-- What to work on --
Begin with the first line below and retype each line exactly through the line containing "PI = math.pi". Any pictures are to be left out.

-- Information supplied --
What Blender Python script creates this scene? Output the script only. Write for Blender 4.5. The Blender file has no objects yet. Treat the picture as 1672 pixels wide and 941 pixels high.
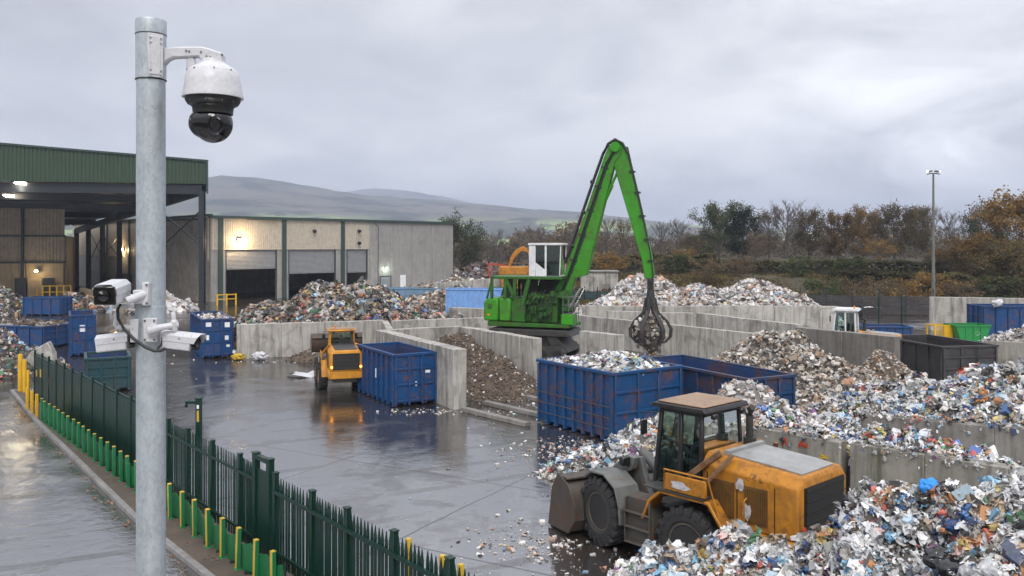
import bpy, bmesh, math, random
import numpy as np
from mathutils import Vector, Matrix, noise as mnoise
random.seed(7); RNG = np.random.default_rng(7)
SC = bpy.context.scene
COL = SC.collection
FPX, HCAM, U0, V0 = 1400.0, 7.0, 836.0, 400.0      # lens in photo pixels, eye height, vanishing point of the view axis
PI = math.pi

def GP(u, v, z=0.0):
    """point of height z seen at photo pixel (u, v)"""
    Y = FPX * (HCAM - z) / (v - V0)
    return Vector(((u - U0) * Y / FPX, Y, z))
def PP(u, v, Y):
    return Vector(((u - U0) * Y / FPX, Y, HCAM - (v - V0) * Y / FPX))

# ------------------------------------------------------------------ tagging
def tag(o, label=None, cat=None, group=None, kind=None):
    if label: o['label'] = label
    if cat: o['category'] = cat
    if group: o['group'] = group
    if kind: o['kind'] = kind
    return o
def thing(name, label, cat, loc=(0, 0, 0), rz=0.0, group=None):
    o = bpy.data.objects.new(name, None); COL.objects.link(o)
    o.empty_display_size = 0.3
    o.location = loc; o.rotation_euler = (0, 0, rz)
    return tag(o, label, cat, group)
def kids(o):
    return [c for c in bpy.data.objects if c.parent == o]
def copy_tree(o, parent=None):
    c = o.copy(); COL.objects.link(c)
    if parent is not None:
        c.parent = parent
    for ch in list(o.children):
        copy_tree(ch, c)
    return c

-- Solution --
What Blender Python script creates this scene? Output the script only. Write for Blender 4.5. The Blender file has no objects yet. Treat the picture as 1672 pixels wide and 941 pixels high.
import bpy, bmesh, math, random
import numpy as np
from mathutils import Vector, Matrix, noise as mnoise
random.seed(7); RNG = np.random.default_rng(7)
SC = bpy.context.scene
COL = SC.collection
FPX, HCAM, U0, V0 = 1400.0, 7.0, 836.0, 400.0      # lens in photo pixels, eye height, vanishing point of the view axis
PI = math.pi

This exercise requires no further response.